Formatting a report? Scheduling follow-ups? Compiling data from three systems into one view? That’s schlep. It needs doing, nobody learns from it, and AI handles it well.

But the first draft of a strategy document. The research that shapes a recommendation. The analysis that forces you to confront what the data actually says. That’s learning work. And when you delegate learning work, you lose something that doesn’t show up on any dashboard.

Why this matters for businesses

Most people can sustain around two to four hours of genuinely creative, high-value work per day. The rest tends to be administrative overhead. AI is brilliant at clearing the overhead so you can spend more of those hours on the work that matters.

The risk is when AI starts eating into the creative hours too. When the research summary replaces the research. When the drafted recommendation replaces the thinking. When reviewing AI output becomes the job, rather than forming your own position first.

Over time, this can hollow out exactly the skills that make someone valuable. The intuitions that come from doing the work. The judgement that comes from wrestling with messy information. The taste that comes from producing something yourself, seeing what works, and refining it.

Drawing the line deliberately

The firms that tend to handle this well don’t leave it to individual choice. They make explicit decisions about which workflows are delegation-safe and which ones are learning-critical.

Delegation-safe: Anything repetitive, structured, or administrative. The output matters, the process of producing it doesn’t build anyone’s capability.

Learning-critical: Anything that develops judgement, deepens domain expertise, or requires the kind of understanding that only comes from direct engagement with the material.

The line isn’t always obvious.
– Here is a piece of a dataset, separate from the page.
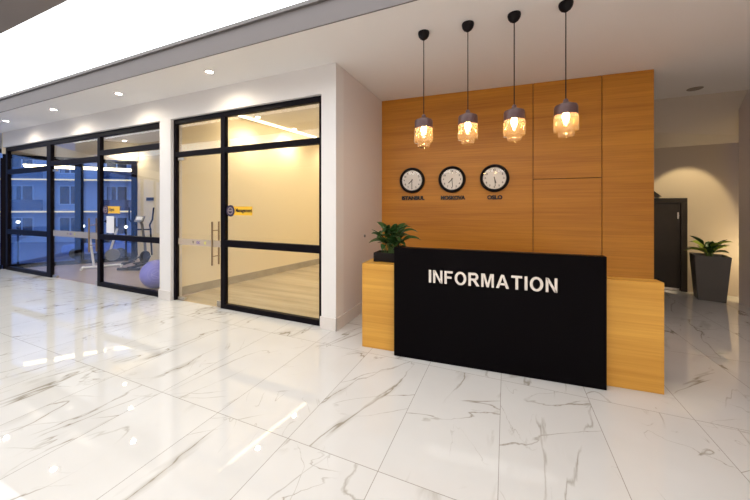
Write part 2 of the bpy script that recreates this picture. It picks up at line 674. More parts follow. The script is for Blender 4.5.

And it moves as people develop. But having the conversation at all is what separates teams that get sharper over time from teams that quietly lose the edge they started with. This connects to a broader question about who owns AI adoption inside your business — because someone needs to be making these calls.

The long view

AI is going to keep getting better at producing work that looks good. The question for every business isn’t whether to use it. It’s whether you’re using it in a way that makes your people better, or just makes them busier.

The firms that protect learning work — deliberately, not accidentally — will be the ones with the best judgement five years from now. And judgement, increasingly, is the thing that no system can replace.